Andererseits lässt Ractopamin Mastschweine und Rinder schneller Fleisch ansetzen. Kühe geben durch das Medikament mehr Milch. Je nach gemästeter Tierart steigt die Produktivität der Betriebe durch das Mittel um bis zu 38 Prozent. Welche Auswirkungen genau die Hormone auf den Menschen haben ist bislang nicht geklärt. Allerdings führten sie im Tierversuch vor allem bei Jungtieren schon in geringen Dosen zu Missbildungen der Geschlechtsorgane.
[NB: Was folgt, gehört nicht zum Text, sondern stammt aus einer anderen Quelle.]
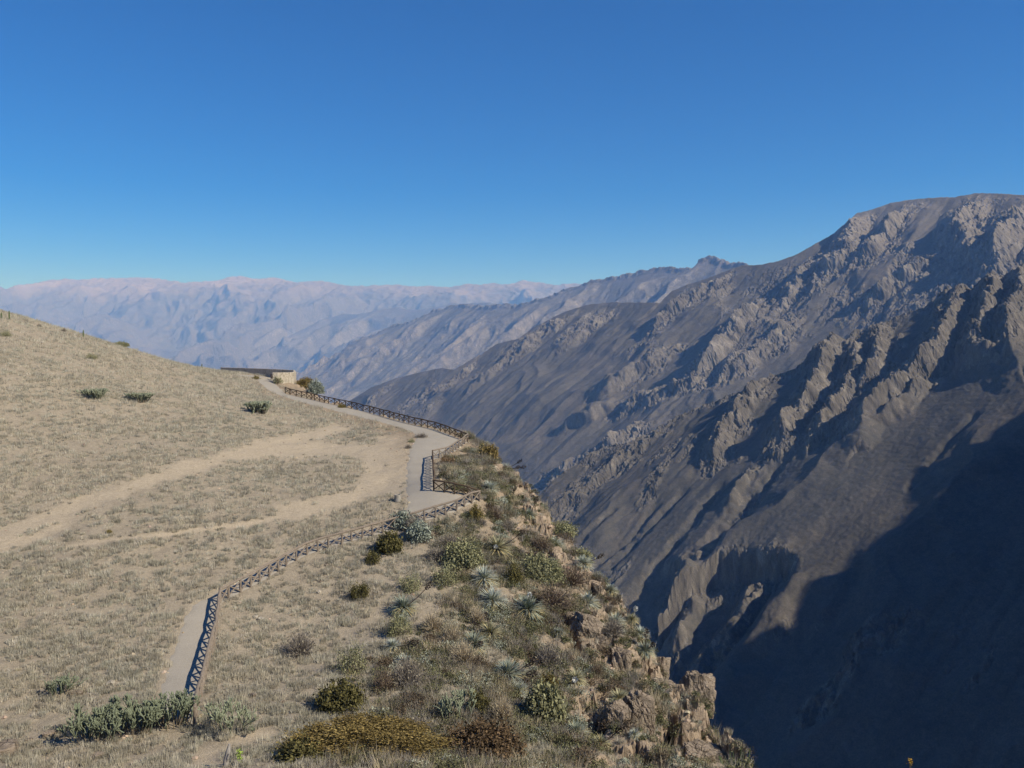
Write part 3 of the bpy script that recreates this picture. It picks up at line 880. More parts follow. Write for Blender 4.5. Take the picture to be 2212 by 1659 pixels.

In den USA, Kanada oder auch Brasilien sind die Regeln in den Betrieben jedoch anders. Hier werden Hormone wie Ractopamin standardmäßig in der Tierzucht eingesetzt. Auf den Verpackungen ausgeschrieben werden muss das jedoch nicht. Da die EU nur den Import von hormonfreiem Fleisch erlaubt, bliebe damit für Fleisch aus den USA nur ein sehr kleiner Markt. Im Rahmen des Freihandelsabkommens sieht die US-Regierung nun die Chance, dieses Verbot abzuschaffen. Um so mehr, da die Verhandlungen unter Ausschluss der Öffentlichkeit und somit unter Ausschluss der Meinung des Konsumenten abgehalten werden.

Sollte es zur Aufhebung dieser Verbote kommen, könnte es demnächst auch die so genannten "Chlorhähnchen" in Deutschland zu kaufen geben. Während Hühner nach der Schlachtung hierzulande nur mit warmen Wasser behandelt werden dürfen, werden sie in den USA mit Peroxysäure desinfiziert. Zudem könnte es eine Lockerung der Gesetze für genmanipulierte Lebensmittel bedeuten.

58.110.000.000 geschlachtete Hühner jährlich

Wie Fleisch produziert, aufbereitet und exportiert wird, dürfte in den nächsten Jahren immer mehr zum Thema werden. Denn auch wenn der vegane und vegetarische Lebensstil in Europa so beliebt ist wie nie - die weltweite Fleischproduktion wächst rasant. Hält sich der aktuelle Trend, wird sie von derzeit 300 Millionen Tonnen auf eine halbe Milliarde Tonnen 2050 ansteigen.

"Moderne Schlachtanlagen in Europa und den USA nehmen immer absurdere Dimensionen an. Während wir hierzulande 735 Millionen Tiere pro Jahr töten, schlachtet alleine die US-Gesellschaft Tyson Foods mehr als 42 Millionen Tiere in einer einzigen Woche", sagt Barbara Unmüßig, Vorstand der Heinrich-Böll-Stiftung. Die gigantischen Dimensionen der bisherigen Schlachtungen belegen die Zahlen des Fleischatlas: Allein im Jahr 2011 wurden weltweit 58.110.000.000 Hühner, 1.383.000.000 Schweine und 296.000.000 Rinder geschlachtet.

Auswirkungen auf die Welternährung und Umwelt

Mit dem starken Anstieg in der Tierproduktion ist auch der Anstieg der Futtermittelproduktion wie etwa von Soja oder Raps zur Mästung der Schlachttiere verbunden. Die Experten gehen davon aus, dass er von derzeit 260 auf über 500 Millionen Tonnen im Jahr 2050 stiegen wird. Wie das zu verkraften ist, bleibt bislang unklar.

Nach Schätzungen der Welternährungsorganisation FAO werden schon jetzt rund 70 Prozent der Agrarflächen weltweit für die Nutztierhaltung eingesetzt. "Die Folgen sind fatal, wertvolle Regenwälder gehen verloren, Böden und Gewässer werden mit Pestiziden belastet und die Preise für Grundnahrungsmittel steigen aufgrund knapper werdender Agrarflächen", sagt die BUND-Agrarexpertin Reinhild Benning.